▶ **GOAL OF THE EXERCISE**
Collect all the lines that mention the word "follow".

*** GIVEN RECORDS

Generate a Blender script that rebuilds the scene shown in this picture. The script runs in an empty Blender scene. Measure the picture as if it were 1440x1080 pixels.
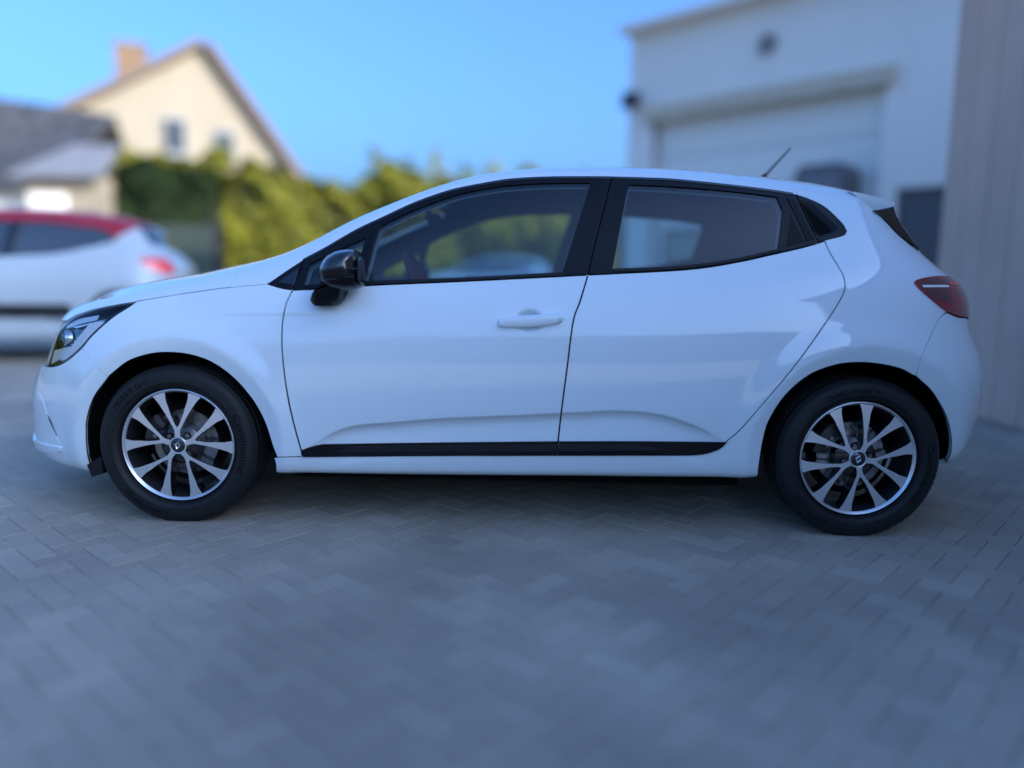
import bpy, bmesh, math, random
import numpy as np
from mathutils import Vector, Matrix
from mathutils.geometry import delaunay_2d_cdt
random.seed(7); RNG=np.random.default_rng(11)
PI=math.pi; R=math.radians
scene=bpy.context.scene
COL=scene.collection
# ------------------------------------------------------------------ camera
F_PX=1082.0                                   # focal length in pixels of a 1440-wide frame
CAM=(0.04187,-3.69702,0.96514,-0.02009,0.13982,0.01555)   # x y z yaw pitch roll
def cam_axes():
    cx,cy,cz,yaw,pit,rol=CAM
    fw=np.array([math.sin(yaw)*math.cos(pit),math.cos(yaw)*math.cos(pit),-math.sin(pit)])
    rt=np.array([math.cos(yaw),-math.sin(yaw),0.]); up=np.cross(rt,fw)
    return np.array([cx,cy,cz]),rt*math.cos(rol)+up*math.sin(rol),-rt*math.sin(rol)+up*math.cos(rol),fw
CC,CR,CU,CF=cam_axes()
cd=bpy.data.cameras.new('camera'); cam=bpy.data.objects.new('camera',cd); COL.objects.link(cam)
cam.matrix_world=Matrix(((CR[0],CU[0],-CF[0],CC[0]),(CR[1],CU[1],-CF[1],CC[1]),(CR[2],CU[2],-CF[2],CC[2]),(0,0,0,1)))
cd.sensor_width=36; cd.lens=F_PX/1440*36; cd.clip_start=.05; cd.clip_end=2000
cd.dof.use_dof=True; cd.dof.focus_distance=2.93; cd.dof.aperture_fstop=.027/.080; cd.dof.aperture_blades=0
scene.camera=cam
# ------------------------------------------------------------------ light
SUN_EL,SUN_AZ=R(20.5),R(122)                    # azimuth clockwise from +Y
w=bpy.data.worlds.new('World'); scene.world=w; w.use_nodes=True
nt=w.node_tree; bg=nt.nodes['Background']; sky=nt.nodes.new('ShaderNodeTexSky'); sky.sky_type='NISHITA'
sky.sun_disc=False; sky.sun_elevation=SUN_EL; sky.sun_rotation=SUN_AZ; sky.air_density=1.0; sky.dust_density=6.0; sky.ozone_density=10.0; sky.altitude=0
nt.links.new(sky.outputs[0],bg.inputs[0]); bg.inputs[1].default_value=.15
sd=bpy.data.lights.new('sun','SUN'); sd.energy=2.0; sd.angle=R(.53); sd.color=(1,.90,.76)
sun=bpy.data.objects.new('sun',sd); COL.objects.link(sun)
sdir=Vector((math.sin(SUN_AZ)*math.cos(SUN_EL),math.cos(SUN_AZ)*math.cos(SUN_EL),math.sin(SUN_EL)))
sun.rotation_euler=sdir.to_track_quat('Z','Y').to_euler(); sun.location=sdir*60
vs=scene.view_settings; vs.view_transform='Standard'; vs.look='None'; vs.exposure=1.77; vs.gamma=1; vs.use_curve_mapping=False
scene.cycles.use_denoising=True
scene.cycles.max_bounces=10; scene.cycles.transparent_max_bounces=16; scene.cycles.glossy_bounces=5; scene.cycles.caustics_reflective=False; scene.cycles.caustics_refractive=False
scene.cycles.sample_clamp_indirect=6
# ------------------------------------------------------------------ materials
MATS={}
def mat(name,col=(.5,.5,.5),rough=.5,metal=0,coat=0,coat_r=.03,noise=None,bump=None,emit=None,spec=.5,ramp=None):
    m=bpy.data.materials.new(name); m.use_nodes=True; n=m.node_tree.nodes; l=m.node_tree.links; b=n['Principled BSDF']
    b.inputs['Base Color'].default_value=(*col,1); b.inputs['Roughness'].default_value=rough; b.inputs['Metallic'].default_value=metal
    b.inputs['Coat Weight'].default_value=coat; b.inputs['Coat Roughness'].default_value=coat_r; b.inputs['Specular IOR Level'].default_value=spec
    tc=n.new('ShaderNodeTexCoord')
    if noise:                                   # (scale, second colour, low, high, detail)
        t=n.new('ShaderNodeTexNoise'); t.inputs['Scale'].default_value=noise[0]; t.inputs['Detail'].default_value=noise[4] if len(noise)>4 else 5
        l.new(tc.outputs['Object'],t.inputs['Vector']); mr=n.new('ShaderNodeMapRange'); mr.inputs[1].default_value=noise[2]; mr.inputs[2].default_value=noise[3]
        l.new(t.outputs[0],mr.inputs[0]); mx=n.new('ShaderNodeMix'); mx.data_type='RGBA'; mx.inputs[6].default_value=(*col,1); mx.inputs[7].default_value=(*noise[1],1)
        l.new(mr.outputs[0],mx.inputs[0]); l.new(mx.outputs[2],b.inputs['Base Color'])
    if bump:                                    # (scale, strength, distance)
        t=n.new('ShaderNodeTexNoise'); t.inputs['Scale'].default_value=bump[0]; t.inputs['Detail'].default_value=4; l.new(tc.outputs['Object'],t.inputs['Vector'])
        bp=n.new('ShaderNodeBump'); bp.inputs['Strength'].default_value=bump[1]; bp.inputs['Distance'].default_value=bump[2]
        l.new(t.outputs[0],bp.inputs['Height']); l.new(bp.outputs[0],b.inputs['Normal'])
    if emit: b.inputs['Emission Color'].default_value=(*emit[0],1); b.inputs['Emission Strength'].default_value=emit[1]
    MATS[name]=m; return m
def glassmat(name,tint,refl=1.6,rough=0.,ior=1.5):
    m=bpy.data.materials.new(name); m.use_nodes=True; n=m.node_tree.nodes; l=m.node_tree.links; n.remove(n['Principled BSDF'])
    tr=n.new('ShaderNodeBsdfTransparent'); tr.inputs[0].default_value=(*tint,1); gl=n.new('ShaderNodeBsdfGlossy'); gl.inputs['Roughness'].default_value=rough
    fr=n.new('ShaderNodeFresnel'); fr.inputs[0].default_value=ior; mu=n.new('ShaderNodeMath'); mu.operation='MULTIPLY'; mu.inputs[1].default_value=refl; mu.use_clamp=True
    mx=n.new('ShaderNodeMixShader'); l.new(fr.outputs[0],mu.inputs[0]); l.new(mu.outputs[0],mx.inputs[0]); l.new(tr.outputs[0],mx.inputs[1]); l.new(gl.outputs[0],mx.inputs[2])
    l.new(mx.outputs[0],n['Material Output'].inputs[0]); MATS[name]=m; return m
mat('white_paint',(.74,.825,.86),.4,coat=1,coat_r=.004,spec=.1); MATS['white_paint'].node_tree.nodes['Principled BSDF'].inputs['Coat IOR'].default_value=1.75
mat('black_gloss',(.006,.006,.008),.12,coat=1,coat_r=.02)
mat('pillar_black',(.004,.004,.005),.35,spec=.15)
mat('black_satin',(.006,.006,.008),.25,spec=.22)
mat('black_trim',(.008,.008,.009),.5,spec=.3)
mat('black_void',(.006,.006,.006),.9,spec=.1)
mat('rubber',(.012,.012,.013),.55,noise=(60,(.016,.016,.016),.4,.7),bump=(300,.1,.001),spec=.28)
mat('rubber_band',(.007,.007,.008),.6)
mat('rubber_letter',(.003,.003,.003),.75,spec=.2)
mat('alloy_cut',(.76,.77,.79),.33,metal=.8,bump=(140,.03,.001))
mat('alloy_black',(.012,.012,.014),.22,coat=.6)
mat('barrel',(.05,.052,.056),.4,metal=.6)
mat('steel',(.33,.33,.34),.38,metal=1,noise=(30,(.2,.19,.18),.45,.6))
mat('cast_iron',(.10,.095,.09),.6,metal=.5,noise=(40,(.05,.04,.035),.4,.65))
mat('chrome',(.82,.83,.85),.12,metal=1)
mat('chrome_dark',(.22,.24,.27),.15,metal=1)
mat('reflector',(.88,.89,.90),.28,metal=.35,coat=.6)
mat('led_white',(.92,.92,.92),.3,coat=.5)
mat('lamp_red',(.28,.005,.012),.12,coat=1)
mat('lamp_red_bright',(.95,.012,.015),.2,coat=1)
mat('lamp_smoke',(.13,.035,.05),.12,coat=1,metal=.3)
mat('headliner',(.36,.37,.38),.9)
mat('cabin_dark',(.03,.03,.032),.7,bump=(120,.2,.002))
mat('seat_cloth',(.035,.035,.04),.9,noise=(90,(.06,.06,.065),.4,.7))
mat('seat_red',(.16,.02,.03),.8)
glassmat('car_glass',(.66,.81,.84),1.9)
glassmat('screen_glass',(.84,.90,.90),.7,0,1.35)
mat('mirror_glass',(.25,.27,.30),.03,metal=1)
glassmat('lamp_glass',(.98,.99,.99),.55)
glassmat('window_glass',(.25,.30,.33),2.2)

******
*** GIVEN RECORDS

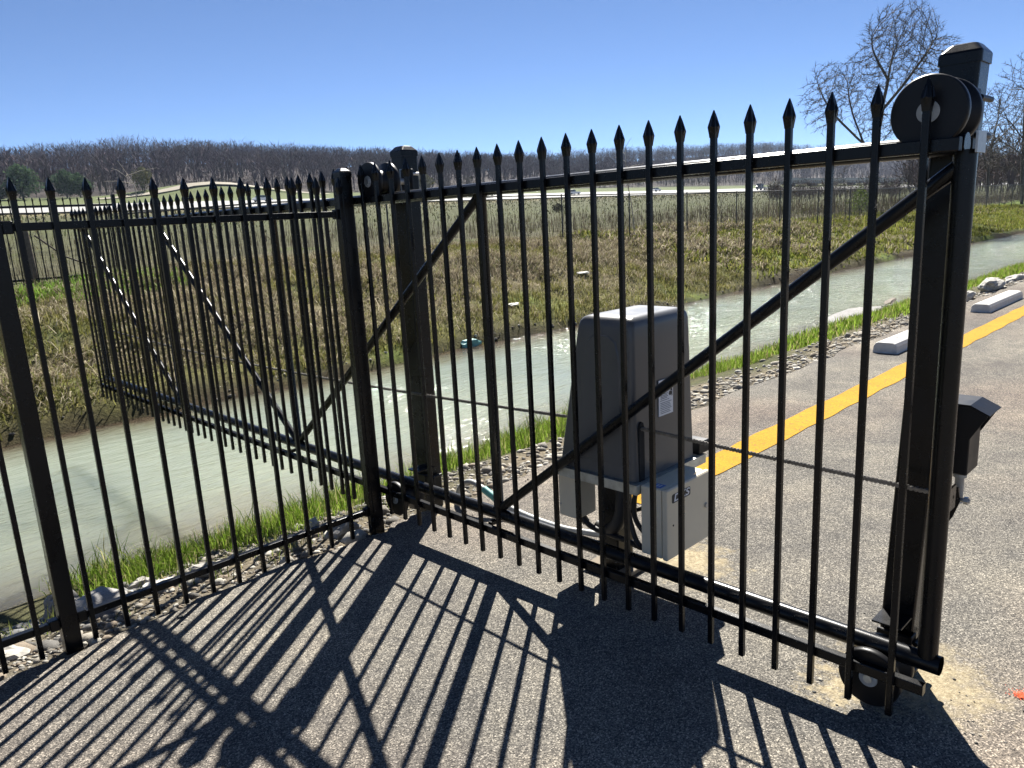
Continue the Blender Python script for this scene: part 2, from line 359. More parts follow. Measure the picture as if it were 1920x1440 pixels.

******
*** GIVEN RECORDS

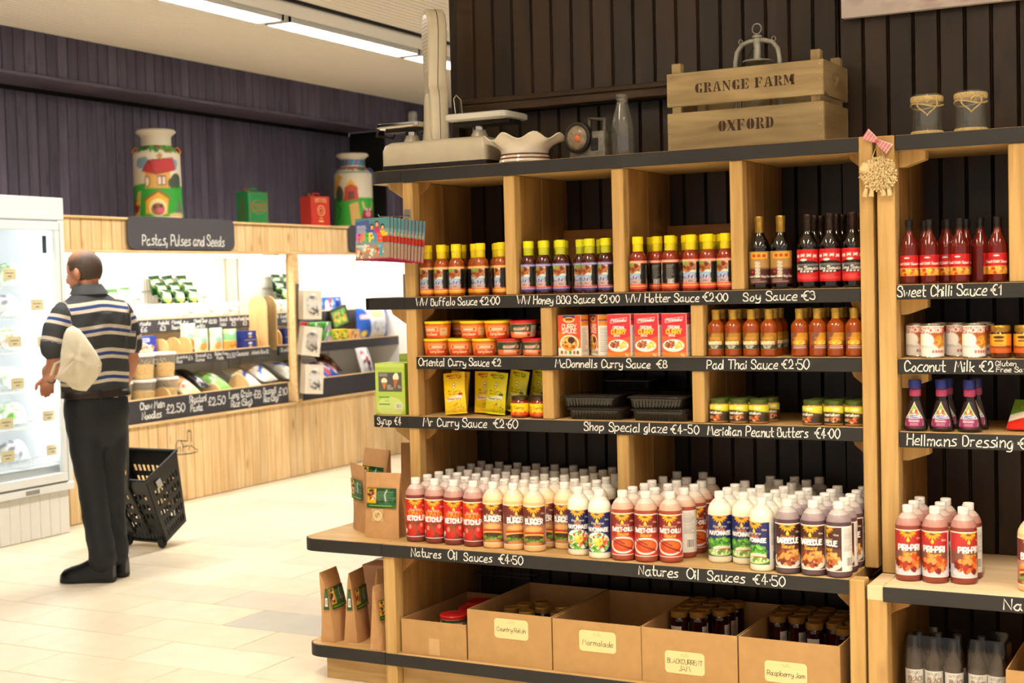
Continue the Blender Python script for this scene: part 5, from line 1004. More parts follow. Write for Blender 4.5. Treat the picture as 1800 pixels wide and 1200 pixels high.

******

▶ **COMPLETED TASK**
Continue the Blender Python script for this scene: part 2, from line 359. More parts follow. Measure the picture as if it were 1920x1440 pixels.
Continue the Blender Python script for this scene: part 5, from line 1004. More parts follow. Write for Blender 4.5. Treat the picture as 1800 pixels wide and 1200 pixels high.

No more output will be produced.